(Rows from a 3D scene dataset)

----

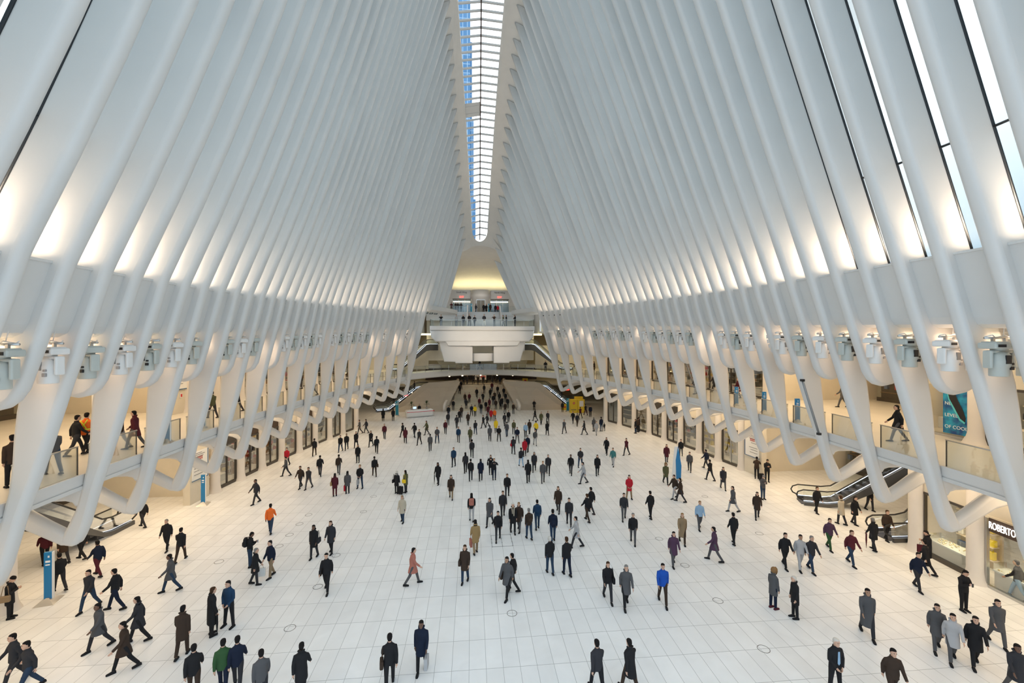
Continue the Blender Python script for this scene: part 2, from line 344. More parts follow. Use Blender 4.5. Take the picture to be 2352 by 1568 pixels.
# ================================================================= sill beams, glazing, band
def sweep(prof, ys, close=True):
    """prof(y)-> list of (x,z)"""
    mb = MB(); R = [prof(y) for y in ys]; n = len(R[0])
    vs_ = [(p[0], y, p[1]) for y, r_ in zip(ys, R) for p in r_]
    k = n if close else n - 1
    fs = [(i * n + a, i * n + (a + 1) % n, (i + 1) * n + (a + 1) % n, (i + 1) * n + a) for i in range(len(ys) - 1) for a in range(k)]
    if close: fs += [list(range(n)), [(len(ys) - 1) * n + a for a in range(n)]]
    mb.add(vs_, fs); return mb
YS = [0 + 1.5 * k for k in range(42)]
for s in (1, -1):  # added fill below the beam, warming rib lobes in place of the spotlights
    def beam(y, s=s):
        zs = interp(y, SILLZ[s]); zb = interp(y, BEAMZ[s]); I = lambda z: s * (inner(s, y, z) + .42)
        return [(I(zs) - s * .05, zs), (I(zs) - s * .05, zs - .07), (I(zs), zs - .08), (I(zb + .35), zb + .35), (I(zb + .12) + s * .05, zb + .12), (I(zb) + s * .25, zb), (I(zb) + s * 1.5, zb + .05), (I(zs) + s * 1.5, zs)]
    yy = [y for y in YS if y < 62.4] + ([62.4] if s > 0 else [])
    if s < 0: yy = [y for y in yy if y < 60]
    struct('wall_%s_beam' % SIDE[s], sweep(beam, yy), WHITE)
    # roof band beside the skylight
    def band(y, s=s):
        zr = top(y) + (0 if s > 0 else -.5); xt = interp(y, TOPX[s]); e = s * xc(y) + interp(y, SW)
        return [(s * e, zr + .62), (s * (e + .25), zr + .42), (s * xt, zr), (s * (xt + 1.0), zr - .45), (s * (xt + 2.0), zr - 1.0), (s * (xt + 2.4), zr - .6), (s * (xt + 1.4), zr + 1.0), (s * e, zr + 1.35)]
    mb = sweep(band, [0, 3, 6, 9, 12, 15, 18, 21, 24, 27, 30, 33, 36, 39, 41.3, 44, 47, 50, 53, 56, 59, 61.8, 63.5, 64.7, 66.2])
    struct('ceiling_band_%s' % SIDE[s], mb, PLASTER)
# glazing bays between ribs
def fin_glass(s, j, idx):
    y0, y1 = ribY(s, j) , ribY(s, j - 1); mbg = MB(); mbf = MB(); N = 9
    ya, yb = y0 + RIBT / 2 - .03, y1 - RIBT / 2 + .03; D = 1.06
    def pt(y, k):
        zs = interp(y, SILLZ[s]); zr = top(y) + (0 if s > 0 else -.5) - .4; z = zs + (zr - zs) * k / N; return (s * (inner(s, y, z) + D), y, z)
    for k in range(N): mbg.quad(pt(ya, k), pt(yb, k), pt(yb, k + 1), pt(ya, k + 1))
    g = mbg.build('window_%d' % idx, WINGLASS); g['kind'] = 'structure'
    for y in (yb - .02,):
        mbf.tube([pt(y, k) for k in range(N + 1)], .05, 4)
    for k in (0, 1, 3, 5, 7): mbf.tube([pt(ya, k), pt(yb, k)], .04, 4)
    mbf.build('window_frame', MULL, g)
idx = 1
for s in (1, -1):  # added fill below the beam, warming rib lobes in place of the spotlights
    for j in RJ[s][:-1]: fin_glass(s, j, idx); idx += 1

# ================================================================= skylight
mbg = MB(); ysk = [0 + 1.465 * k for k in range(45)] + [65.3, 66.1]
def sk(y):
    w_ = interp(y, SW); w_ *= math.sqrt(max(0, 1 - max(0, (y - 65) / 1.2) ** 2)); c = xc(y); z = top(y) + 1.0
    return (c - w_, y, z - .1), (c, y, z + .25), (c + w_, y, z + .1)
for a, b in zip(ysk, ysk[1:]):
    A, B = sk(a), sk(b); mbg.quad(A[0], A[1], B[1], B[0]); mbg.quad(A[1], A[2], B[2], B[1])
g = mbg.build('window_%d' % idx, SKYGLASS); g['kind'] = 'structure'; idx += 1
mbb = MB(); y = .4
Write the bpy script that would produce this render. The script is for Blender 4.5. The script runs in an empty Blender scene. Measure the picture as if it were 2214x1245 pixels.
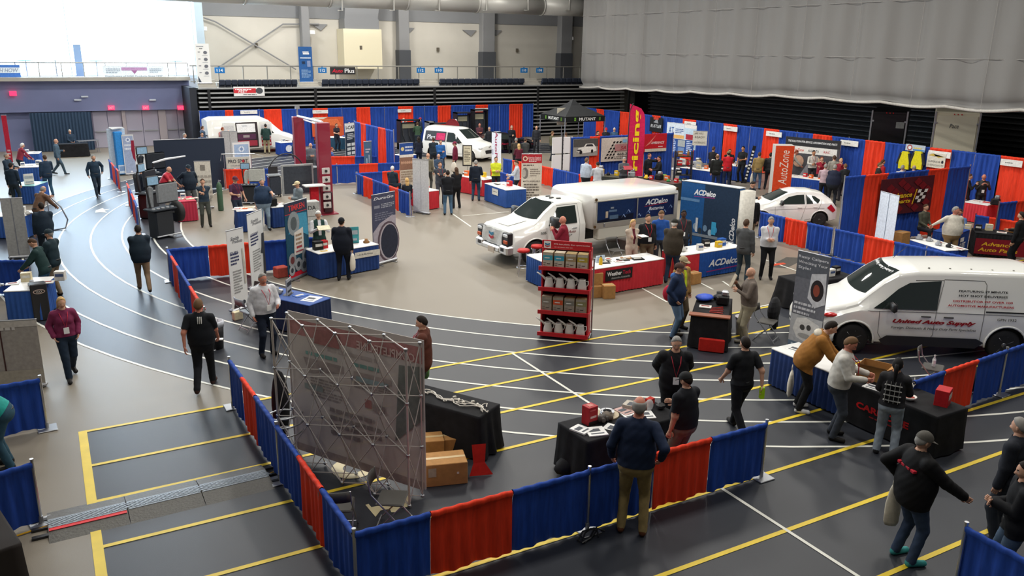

----

**Task directions:** Copy the material exactly. Do not include the pictures.

**Correct output:**
Continue the Blender Python script for this scene: part 2, from line 344. More parts follow. Use Blender 4.5. Take the picture to be 2352 by 1568 pixels.
# ================================================================= sill beams, glazing, band
def sweep(prof, ys, close=True):
    """prof(y)-> list of (x,z)"""
    mb = MB(); R = [prof(y) for y in ys]; n = len(R[0])
    vs_ = [(p[0], y, p[1]) for y, r_ in zip(ys, R) for p in r_]
    k = n if close else n - 1
    fs = [(i * n + a, i * n + (a + 1) % n, (i + 1) * n + (a + 1) % n, (i + 1) * n + a) for i in range(len(ys) - 1) for a in range(k)]
    if close: fs += [list(range(n)), [(len(ys) - 1) * n + a for a in range(n)]]
    mb.add(vs_, fs); return mb
YS = [0 + 1.5 * k for k in range(42)]
for s in (1, -1):  # added fill below the beam, warming rib lobes in place of the spotlights
    def beam(y, s=s):
        zs = interp(y, SILLZ[s]); zb = interp(y, BEAMZ[s]); I = lambda z: s * (inner(s, y, z) + .42)
        return [(I(zs) - s * .05, zs), (I(zs) - s * .05, zs - .07), (I(zs), zs - .08), (I(zb + .35), zb + .35), (I(zb + .12) + s * .05, zb + .12), (I(zb) + s * .25, zb), (I(zb) + s * 1.5, zb + .05), (I(zs) + s * 1.5, zs)]
    yy = [y for y in YS if y < 62.4] + ([62.4] if s > 0 else [])
    if s < 0: yy = [y for y in yy if y < 60]
    struct('wall_%s_beam' % SIDE[s], sweep(beam, yy), WHITE)
    # roof band beside the skylight
    def band(y, s=s):
        zr = top(y) + (0 if s > 0 else -.5); xt = interp(y, TOPX[s]); e = s * xc(y) + interp(y, SW)
        return [(s * e, zr + .62), (s * (e + .25), zr + .42), (s * xt, zr), (s * (xt + 1.0), zr - .45), (s * (xt + 2.0), zr - 1.0), (s * (xt + 2.4), zr - .6), (s * (xt + 1.4), zr + 1.0), (s * e, zr + 1.35)]
    mb = sweep(band, [0, 3, 6, 9, 12, 15, 18, 21, 24, 27, 30, 33, 36, 39, 41.3, 44, 47, 50, 53, 56, 59, 61.8, 63.5, 64.7, 66.2])
    struct('ceiling_band_%s' % SIDE[s], mb, PLASTER)
# glazing bays between ribs
def fin_glass(s, j, idx):
    y0, y1 = ribY(s, j) , ribY(s, j - 1); mbg = MB(); mbf = MB(); N = 9
    ya, yb = y0 + RIBT / 2 - .03, y1 - RIBT / 2 + .03; D = 1.06
    def pt(y, k):
        zs = interp(y, SILLZ[s]); zr = top(y) + (0 if s > 0 else -.5) - .4; z = zs + (zr - zs) * k / N; return (s * (inner(s, y, z) + D), y, z)
    for k in range(N): mbg.quad(pt(ya, k), pt(yb, k), pt(yb, k + 1), pt(ya, k + 1))
    g = mbg.build('window_%d' % idx, WINGLASS); g['kind'] = 'structure'
    for y in (yb - .02,):
        mbf.tube([pt(y, k) for k in range(N + 1)], .05, 4)
    for k in (0, 1, 3, 5, 7): mbf.tube([pt(ya, k), pt(yb, k)], .04, 4)
    mbf.build('window_frame', MULL, g)
idx = 1
for s in (1, -1):  # added fill below the beam, warming rib lobes in place of the spotlights
    for j in RJ[s][:-1]: fin_glass(s, j, idx); idx += 1

# ================================================================= skylight
mbg = MB(); ysk = [0 + 1.465 * k for k in range(45)] + [65.3, 66.1]
def sk(y):
    w_ = interp(y, SW); w_ *= math.sqrt(max(0, 1 - max(0, (y - 65) / 1.2) ** 2)); c = xc(y); z = top(y) + 1.0
    return (c - w_, y, z - .1), (c, y, z + .25), (c + w_, y, z + .1)
for a, b in zip(ysk, ysk[1:]):
    A, B = sk(a), sk(b); mbg.quad(A[0], A[1], B[1], B[0]); mbg.quad(A[1], A[2], B[2], B[1])
g = mbg.build('window_%d' % idx, SKYGLASS); g['kind'] = 'structure'; idx += 1
mbb = MB(); y = .4
Write the bpy script that would produce this render. The script is for Blender 4.5. The script runs in an empty Blender scene. Measure the picture as if it were 2214x1245 pixels.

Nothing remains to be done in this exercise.